## What to produce
Output every entry exactly, from the first line to the last.

## Data for this task
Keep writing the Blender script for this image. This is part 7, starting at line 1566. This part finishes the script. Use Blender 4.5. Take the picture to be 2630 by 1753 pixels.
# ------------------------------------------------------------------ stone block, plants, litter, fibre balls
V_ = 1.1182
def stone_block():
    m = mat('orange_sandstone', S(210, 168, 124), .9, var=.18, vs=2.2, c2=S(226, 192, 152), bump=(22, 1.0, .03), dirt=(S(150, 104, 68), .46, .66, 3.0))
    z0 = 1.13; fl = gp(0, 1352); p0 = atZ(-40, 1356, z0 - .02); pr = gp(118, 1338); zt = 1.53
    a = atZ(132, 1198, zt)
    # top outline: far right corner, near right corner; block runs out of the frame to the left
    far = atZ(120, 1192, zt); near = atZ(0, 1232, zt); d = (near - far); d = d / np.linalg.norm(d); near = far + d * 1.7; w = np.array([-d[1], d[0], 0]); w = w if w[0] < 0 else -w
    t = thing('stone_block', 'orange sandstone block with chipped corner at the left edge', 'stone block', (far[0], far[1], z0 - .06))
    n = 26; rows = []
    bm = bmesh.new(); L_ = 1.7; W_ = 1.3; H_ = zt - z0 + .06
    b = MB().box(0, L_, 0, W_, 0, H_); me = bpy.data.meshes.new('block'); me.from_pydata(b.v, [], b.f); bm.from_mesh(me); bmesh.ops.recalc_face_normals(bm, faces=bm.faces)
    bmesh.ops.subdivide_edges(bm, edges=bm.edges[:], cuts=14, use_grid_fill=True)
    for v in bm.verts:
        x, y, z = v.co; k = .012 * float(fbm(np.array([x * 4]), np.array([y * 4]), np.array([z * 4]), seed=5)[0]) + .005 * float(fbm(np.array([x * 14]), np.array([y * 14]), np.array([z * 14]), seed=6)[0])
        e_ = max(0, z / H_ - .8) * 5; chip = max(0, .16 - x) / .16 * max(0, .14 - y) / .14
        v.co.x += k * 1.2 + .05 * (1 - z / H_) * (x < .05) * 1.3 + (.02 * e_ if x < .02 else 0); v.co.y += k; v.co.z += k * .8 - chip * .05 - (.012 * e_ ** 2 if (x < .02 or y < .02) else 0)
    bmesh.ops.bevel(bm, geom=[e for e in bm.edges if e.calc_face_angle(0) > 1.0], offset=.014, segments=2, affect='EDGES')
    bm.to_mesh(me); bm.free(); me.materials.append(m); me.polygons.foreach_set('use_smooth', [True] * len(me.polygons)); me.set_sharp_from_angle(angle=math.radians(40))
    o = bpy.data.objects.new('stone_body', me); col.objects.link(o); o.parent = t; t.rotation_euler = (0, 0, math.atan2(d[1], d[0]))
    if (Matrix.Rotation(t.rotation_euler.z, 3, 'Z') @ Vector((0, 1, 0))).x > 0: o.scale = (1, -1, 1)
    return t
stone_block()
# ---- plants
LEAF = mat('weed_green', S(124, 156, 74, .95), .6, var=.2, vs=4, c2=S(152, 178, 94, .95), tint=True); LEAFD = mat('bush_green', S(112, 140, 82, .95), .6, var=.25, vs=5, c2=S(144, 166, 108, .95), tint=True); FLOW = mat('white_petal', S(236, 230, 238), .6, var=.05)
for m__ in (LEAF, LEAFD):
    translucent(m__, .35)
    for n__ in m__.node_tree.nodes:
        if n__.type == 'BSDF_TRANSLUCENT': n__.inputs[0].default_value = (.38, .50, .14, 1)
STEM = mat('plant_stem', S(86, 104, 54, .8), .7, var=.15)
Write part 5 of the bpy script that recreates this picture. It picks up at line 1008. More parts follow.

## Answer
Keep writing the Blender script for this image. This is part 7, starting at line 1566. This part finishes the script. Use Blender 4.5. Take the picture to be 2630 by 1753 pixels.
# ------------------------------------------------------------------ stone block, plants, litter, fibre balls
V_ = 1.1182
def stone_block():
    m = mat('orange_sandstone', S(210, 168, 124), .9, var=.18, vs=2.2, c2=S(226, 192, 152), bump=(22, 1.0, .03), dirt=(S(150, 104, 68), .46, .66, 3.0))
    z0 = 1.13; fl = gp(0, 1352); p0 = atZ(-40, 1356, z0 - .02); pr = gp(118, 1338); zt = 1.53
    a = atZ(132, 1198, zt)
    # top outline: far right corner, near right corner; block runs out of the frame to the left
    far = atZ(120, 1192, zt); near = atZ(0, 1232, zt); d = (near - far); d = d / np.linalg.norm(d); near = far + d * 1.7; w = np.array([-d[1], d[0], 0]); w = w if w[0] < 0 else -w
    t = thing('stone_block', 'orange sandstone block with chipped corner at the left edge', 'stone block', (far[0], far[1], z0 - .06))
    n = 26; rows = []
    bm = bmesh.new(); L_ = 1.7; W_ = 1.3; H_ = zt - z0 + .06
    b = MB().box(0, L_, 0, W_, 0, H_); me = bpy.data.meshes.new('block'); me.from_pydata(b.v, [], b.f); bm.from_mesh(me); bmesh.ops.recalc_face_normals(bm, faces=bm.faces)
    bmesh.ops.subdivide_edges(bm, edges=bm.edges[:], cuts=14, use_grid_fill=True)
    for v in bm.verts:
        x, y, z = v.co; k = .012 * float(fbm(np.array([x * 4]), np.array([y * 4]), np.array([z * 4]), seed=5)[0]) + .005 * float(fbm(np.array([x * 14]), np.array([y * 14]), np.array([z * 14]), seed=6)[0])
        e_ = max(0, z / H_ - .8) * 5; chip = max(0, .16 - x) / .16 * max(0, .14 - y) / .14
        v.co.x += k * 1.2 + .05 * (1 - z / H_) * (x < .05) * 1.3 + (.02 * e_ if x < .02 else 0); v.co.y += k; v.co.z += k * .8 - chip * .05 - (.012 * e_ ** 2 if (x < .02 or y < .02) else 0)
    bmesh.ops.bevel(bm, geom=[e for e in bm.edges if e.calc_face_angle(0) > 1.0], offset=.014, segments=2, affect='EDGES')
    bm.to_mesh(me); bm.free(); me.materials.append(m); me.polygons.foreach_set('use_smooth', [True] * len(me.polygons)); me.set_sharp_from_angle(angle=math.radians(40))
    o = bpy.data.objects.new('stone_body', me); col.objects.link(o); o.parent = t; t.rotation_euler = (0, 0, math.atan2(d[1], d[0]))
    if (Matrix.Rotation(t.rotation_euler.z, 3, 'Z') @ Vector((0, 1, 0))).x > 0: o.scale = (1, -1, 1)
    return t
stone_block()
# ---- plants
LEAF = mat('weed_green', S(124, 156, 74, .95), .6, var=.2, vs=4, c2=S(152, 178, 94, .95), tint=True); LEAFD = mat('bush_green', S(112, 140, 82, .95), .6, var=.25, vs=5, c2=S(144, 166, 108, .95), tint=True); FLOW = mat('white_petal', S(236, 230, 238), .6, var=.05)
for m__ in (LEAF, LEAFD):
    translucent(m__, .35)
    for n__ in m__.node_tree.nodes:
        if n__.type == 'BSDF_TRANSLUCENT': n__.inputs[0].default_value = (.38, .50, .14, 1)
STEM = mat('plant_stem', S(86, 104, 54, .8), .7, var=.15)
Write part 5 of the bpy script that recreates this picture. It picks up at line 1008. More parts follow.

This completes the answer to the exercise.